[begin Dataset excerpts]

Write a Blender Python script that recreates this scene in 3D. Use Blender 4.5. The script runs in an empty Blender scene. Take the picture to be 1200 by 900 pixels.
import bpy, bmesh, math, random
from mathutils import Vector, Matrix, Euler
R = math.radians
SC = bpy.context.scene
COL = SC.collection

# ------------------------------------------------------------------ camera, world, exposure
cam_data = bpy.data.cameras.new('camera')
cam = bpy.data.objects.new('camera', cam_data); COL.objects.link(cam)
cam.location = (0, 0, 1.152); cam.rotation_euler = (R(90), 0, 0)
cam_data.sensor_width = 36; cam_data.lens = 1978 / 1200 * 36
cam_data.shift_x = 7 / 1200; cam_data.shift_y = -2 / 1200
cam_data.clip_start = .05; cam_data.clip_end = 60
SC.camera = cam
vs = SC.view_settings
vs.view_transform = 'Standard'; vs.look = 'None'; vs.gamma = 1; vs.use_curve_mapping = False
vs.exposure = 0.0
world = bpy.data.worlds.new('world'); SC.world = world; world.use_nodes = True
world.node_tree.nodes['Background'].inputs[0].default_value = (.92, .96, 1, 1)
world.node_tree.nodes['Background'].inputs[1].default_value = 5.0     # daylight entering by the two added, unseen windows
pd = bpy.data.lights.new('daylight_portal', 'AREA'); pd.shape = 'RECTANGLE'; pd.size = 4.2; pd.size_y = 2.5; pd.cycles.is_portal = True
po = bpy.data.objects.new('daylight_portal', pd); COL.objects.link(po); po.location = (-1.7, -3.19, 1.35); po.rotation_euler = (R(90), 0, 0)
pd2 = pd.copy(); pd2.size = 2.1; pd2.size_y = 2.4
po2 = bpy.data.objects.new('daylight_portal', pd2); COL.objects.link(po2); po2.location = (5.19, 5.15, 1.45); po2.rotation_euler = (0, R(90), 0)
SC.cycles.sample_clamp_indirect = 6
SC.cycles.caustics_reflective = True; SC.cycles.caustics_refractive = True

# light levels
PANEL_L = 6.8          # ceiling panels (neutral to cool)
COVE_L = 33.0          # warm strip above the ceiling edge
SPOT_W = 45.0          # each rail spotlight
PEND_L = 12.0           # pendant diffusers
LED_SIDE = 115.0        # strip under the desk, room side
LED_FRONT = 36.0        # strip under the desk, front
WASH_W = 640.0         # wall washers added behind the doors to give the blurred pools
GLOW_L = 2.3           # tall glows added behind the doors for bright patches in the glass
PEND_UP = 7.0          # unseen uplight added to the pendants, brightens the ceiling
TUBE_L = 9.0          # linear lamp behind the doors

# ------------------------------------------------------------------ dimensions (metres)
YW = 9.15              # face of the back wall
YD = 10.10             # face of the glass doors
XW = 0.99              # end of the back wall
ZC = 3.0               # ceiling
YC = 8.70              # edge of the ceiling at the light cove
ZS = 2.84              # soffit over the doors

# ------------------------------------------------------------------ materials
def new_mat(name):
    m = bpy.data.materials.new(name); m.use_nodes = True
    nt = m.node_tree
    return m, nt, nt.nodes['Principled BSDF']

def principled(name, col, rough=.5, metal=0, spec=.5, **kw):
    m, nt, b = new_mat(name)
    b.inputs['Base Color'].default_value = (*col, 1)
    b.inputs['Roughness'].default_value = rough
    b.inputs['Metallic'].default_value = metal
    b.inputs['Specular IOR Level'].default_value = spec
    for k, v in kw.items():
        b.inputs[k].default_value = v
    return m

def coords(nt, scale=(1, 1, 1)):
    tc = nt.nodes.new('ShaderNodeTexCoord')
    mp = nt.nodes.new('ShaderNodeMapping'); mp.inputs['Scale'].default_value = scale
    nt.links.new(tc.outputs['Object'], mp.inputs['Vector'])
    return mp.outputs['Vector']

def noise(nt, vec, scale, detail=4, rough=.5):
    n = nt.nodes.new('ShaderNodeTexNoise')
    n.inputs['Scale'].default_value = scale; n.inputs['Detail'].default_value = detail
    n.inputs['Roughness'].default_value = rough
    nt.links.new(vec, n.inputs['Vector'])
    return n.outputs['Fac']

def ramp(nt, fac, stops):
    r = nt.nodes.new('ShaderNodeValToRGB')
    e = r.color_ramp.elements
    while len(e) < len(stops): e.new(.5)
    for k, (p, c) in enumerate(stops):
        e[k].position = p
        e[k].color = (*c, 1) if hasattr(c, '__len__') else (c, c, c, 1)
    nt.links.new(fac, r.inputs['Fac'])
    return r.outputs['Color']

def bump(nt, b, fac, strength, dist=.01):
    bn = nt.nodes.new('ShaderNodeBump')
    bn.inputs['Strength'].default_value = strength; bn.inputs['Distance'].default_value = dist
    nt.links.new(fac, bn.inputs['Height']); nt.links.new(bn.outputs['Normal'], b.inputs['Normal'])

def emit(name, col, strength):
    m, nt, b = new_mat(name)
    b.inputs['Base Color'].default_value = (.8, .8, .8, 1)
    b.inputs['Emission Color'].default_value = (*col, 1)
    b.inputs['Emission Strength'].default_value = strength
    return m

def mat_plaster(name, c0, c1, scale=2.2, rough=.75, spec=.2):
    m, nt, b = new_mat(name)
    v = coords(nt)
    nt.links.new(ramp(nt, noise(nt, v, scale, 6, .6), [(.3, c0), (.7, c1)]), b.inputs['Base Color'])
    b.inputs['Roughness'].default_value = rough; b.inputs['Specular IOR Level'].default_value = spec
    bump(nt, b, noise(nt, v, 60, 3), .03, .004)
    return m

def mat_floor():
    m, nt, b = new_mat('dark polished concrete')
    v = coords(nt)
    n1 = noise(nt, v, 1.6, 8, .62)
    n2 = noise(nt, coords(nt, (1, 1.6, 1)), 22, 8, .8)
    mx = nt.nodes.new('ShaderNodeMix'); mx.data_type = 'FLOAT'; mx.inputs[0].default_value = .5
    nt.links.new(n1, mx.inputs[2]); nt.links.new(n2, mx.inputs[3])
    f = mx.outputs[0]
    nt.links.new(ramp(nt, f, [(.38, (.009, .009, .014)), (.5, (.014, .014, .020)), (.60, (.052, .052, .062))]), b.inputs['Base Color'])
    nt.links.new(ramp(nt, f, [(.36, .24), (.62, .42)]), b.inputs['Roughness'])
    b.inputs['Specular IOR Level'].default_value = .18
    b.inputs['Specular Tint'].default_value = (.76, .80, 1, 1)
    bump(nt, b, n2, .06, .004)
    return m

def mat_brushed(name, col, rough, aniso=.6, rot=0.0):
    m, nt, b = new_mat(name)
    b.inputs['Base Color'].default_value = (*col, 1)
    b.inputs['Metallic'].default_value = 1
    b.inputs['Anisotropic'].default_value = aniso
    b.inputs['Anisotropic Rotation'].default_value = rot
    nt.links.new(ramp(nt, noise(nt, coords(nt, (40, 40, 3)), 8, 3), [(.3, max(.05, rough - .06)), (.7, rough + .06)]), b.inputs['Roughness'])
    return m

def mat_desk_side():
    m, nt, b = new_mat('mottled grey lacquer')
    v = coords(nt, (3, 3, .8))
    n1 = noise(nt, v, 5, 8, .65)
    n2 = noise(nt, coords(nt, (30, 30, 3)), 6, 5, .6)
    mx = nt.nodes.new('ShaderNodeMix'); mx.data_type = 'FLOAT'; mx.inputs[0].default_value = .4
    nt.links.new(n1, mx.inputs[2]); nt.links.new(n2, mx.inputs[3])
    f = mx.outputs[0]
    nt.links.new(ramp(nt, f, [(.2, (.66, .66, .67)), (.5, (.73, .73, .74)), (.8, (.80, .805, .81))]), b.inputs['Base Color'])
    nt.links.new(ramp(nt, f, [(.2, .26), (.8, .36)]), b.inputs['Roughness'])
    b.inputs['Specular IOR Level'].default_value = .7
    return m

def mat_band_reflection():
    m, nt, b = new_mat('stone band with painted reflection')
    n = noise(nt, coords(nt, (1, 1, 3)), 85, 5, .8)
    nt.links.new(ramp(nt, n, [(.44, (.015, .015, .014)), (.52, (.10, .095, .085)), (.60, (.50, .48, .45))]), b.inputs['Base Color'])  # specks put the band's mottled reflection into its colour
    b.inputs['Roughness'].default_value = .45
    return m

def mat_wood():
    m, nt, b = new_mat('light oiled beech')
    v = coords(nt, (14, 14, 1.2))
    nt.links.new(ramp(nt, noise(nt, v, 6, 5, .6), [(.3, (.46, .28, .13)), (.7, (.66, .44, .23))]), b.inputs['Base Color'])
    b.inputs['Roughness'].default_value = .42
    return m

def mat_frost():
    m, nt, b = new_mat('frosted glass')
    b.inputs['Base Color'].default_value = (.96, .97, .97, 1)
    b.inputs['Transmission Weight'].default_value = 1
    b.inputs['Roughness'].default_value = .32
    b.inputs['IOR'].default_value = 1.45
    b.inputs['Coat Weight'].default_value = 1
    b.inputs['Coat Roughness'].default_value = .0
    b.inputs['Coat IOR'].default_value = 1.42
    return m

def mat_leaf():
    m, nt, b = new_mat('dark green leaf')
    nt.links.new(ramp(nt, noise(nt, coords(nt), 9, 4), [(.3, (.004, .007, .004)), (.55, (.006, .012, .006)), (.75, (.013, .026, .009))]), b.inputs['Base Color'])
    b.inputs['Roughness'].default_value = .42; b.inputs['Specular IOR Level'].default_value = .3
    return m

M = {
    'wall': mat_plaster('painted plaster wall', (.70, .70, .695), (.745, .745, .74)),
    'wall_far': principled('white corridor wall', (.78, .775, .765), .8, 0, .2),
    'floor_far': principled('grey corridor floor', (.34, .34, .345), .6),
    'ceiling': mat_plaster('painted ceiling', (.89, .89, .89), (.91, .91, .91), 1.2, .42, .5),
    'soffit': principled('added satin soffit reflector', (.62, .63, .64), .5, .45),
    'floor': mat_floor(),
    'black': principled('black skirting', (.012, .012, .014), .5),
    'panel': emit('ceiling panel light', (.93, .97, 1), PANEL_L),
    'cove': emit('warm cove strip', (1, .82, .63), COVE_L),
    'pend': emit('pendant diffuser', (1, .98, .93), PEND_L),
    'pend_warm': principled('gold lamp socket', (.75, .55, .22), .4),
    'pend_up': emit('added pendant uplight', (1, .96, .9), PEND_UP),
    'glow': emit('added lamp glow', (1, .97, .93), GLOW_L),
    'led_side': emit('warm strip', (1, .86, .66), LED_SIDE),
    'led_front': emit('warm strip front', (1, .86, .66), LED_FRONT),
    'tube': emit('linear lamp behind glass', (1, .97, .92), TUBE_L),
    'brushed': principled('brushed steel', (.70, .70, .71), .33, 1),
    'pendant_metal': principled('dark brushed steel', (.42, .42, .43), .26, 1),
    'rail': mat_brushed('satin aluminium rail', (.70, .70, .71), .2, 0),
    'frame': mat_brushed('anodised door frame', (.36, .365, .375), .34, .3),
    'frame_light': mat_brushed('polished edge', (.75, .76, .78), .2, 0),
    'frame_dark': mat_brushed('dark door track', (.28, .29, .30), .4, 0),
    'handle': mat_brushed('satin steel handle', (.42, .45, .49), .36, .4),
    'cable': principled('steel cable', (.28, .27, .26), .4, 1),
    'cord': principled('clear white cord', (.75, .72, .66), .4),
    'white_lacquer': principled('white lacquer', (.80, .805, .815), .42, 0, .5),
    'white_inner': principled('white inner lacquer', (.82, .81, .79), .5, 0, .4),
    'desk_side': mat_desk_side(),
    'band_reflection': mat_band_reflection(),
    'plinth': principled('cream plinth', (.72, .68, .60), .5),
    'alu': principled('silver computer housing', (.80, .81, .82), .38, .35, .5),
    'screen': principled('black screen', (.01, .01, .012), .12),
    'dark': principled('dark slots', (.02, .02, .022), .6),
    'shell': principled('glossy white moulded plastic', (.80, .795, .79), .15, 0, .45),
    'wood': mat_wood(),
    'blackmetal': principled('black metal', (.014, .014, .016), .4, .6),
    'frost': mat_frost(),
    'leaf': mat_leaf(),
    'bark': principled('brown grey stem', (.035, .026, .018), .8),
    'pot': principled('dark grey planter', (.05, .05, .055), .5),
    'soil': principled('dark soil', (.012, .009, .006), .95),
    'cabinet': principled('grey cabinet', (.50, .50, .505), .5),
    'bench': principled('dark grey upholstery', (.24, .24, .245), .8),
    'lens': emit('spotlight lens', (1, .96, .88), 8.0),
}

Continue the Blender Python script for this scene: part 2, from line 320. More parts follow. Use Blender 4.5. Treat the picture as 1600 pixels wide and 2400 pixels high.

[end Dataset excerpts]

Task to complete » Please print the lines from the start of the records up to and including the line with "COL = SC.collection", copying each one exactly and leaving out the rest.

In response »
Write a Blender Python script that recreates this scene in 3D. Use Blender 4.5. The script runs in an empty Blender scene. Take the picture to be 1200 by 900 pixels.
import bpy, bmesh, math, random
from mathutils import Vector, Matrix, Euler
R = math.radians
SC = bpy.context.scene
COL = SC.collection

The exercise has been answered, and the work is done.